How We Make Our Waterless Crèmes
Every product in our current lineup is waterless. Our balms always have been, organic olive and coconut oils infused with whole herbs, blended with beeswax and Vitamin E. In 2026 we reformulated our three crèmes to take the last of the water out of the line.
The process starts in our Tallahassee garden. We grow the herbs ourselves, moringa, rose, spearmint, rosemary, dry them, and slow-infuse them whole for six to eight weeks in cool, dark conditions. For the crèmes, that infusion happens in organic apricot kernel and grapeseed oils, chosen for how lightly they sit on the skin. (Here's what whole-herb infusion involves, and why the carrier oil matters as much as the herb.)
From there, each formula gets its body from plants rather than a water phase. Velvety mango butter gives the crèmes their structure; the two face crèmes add prickly pear seed oil, a prized botanical oil, in place of any wax at all. Each jar is poured and capped by hand in small batches, from formulas I developed as InVine's founder and herbalist:
- Moringa w/ Echinacea Face Cream, moringa, echinacea, and rosemary infused in apricot kernel and grapeseed oils, with mango butter and prickly pear seed oil, finished with lavender.
- Rose Renewal Crème, rose, rosemary, and spearmint, with mango butter, prickly pear seed oil, and a soft note of ylang ylang.
- Spearmint Hand Cream, garden spearmint with mango butter and beeswax, built for hands that are in and out of water all day.
You can see the full process, from harvest to jar, on how it's made, or explore the waterless crèmes.
Using a Waterless Crème Well
Three habits get you everything the format has to offer:
- Apply to damp skin. After washing, pat mostly dry and apply while a little moisture remains. The crème seals it in.
- Start smaller than feels right.
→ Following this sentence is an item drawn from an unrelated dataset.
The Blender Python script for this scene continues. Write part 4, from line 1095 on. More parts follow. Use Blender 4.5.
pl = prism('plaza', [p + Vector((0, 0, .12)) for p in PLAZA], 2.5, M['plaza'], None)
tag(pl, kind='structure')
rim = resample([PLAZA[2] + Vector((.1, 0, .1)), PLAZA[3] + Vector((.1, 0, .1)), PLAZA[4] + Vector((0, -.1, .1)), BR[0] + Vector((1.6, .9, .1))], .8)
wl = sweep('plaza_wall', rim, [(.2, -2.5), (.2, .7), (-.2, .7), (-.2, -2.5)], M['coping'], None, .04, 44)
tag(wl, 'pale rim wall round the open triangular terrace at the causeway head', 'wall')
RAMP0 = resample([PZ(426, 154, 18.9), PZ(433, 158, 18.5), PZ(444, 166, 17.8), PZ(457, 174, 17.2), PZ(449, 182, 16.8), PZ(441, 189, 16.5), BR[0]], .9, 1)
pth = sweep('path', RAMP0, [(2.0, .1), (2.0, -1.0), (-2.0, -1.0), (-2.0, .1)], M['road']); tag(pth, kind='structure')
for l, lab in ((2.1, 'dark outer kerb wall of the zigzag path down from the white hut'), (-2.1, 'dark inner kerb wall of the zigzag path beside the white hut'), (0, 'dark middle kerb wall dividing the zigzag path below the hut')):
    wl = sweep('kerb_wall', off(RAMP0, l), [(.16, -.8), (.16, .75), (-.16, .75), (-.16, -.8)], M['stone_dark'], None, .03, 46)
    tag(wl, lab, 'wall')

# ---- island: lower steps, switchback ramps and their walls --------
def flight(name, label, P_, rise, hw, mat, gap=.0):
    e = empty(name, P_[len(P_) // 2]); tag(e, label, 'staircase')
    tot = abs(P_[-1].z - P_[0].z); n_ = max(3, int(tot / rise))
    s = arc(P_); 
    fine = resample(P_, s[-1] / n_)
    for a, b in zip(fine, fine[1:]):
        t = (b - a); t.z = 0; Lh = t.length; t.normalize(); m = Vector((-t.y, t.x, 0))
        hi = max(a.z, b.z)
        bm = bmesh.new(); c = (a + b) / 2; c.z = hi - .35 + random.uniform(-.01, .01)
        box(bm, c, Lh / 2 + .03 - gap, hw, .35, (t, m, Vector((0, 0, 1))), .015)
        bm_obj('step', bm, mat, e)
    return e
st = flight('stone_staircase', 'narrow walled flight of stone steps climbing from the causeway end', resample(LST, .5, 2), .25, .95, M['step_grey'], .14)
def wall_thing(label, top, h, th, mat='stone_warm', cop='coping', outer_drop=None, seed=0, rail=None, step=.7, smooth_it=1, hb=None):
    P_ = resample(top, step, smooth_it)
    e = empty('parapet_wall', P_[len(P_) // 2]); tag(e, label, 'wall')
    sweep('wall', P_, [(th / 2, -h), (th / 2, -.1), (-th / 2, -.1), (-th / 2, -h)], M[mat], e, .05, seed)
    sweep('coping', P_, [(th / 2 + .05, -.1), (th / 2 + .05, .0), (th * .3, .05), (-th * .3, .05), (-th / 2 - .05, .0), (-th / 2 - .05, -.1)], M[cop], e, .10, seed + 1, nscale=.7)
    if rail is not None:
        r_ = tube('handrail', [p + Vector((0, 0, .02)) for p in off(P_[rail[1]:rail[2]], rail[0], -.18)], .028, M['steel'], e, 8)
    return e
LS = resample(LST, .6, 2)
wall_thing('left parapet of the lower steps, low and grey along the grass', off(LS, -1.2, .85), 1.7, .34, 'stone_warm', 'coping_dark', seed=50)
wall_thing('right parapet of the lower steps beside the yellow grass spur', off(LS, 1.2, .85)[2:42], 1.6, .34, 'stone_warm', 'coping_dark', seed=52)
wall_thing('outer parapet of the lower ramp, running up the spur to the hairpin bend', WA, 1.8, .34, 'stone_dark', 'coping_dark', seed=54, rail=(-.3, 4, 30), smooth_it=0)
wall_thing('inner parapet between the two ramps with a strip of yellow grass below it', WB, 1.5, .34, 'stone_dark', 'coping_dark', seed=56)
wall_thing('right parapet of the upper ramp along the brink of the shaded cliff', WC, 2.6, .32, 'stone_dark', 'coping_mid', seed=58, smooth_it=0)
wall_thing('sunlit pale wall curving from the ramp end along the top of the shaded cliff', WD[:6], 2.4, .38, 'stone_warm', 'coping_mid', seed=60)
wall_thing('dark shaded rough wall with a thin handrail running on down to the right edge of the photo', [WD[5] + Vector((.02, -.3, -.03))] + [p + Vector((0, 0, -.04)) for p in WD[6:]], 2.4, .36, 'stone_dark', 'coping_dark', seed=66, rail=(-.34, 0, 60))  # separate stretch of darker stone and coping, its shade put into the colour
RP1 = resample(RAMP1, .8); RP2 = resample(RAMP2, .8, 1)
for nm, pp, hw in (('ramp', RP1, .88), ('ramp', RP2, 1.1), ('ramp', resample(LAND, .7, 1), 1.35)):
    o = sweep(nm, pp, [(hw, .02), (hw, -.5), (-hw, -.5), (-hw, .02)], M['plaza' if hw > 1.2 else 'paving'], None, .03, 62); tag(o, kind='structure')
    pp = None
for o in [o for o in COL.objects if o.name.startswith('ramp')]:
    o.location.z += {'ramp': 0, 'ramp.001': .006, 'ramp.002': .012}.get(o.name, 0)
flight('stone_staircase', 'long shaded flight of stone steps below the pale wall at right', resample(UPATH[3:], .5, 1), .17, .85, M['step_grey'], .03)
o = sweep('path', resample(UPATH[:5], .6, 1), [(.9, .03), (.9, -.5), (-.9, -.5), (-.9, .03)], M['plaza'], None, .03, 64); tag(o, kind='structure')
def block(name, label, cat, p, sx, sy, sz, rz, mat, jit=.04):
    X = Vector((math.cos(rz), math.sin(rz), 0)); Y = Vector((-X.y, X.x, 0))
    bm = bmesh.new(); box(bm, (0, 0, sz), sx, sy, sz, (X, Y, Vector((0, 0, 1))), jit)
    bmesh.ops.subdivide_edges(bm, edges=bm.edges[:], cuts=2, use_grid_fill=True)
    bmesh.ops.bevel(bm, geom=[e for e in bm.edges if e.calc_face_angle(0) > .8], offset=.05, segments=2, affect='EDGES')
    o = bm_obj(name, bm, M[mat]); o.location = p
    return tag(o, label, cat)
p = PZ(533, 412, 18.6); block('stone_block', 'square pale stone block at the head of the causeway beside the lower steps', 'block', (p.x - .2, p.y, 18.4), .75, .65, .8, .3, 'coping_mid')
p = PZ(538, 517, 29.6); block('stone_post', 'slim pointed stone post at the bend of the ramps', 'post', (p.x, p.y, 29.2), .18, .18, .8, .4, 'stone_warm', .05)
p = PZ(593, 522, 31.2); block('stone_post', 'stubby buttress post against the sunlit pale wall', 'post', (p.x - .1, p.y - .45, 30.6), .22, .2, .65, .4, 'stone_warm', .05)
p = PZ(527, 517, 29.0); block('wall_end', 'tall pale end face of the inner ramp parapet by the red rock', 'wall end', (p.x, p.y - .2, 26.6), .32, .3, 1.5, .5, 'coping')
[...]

Warm a pea-sized amount between your fingertips until it turns to oil, then press it in. Add more only where skin drinks it up.
- Store it like an oil, not a lotion. Lid on, out of direct sun, away from the hottest spot in the bathroom. Treated that way, the jar will outlast the season you bought it for.
Frequently Asked Questions
What are the downsides of waterless skincare?
Three honest ones: the texture is richer than a water-based lotion, the upfront price per jar is higher (though the per-use cost usually favors the concentrated formula), and anhydrous products hold moisture rather than adding it, so they perform best applied to slightly damp skin. None of these are flaws so much as differences; they reward a small change in habit.
Does waterless skincare have a longer shelf life?
Generally, yes. Water is what allows microbes to grow in a cosmetic, so removing it takes spoilage largely off the table and leaves oxidation, the slow staling of oils, as the main clock. Natural antioxidants like Vitamin E slow that further. Kept sealed, cool, and out of sunlight, waterless formulas typically stay fresh well beyond comparable water-based creams.
Is waterless skincare better than regular cream?
It depends on what you value. If you want maximum concentration, minimal preservatives, a longer-lasting jar, and a rich feel that stays put, waterless is the stronger format. If you want the lightest possible texture and an instant-absorb feel, a water-based lotion delivers that. Many people use both, a light lotion in the morning, a waterless crème for hands, dry patches, and overnight.
Water in a cream isn't a villain, it's a formulation choice, and an honest label lets you see which choice you're holding. Read the first three ingredients. If they're water, an emulsifier, and a silicone, you have a light emulsion that will feel lovely and leave quickly. If they're oils and butters you could trace to a grove or a garden, you have a concentrated formula that stays. We think the second kind earns its place in anyone's routine, which is why we make nothing else.
The information in this post is for educational purposes and reflects published ingredient listings and cosmetic chemistry. InVine products are cosmetics, not drugs.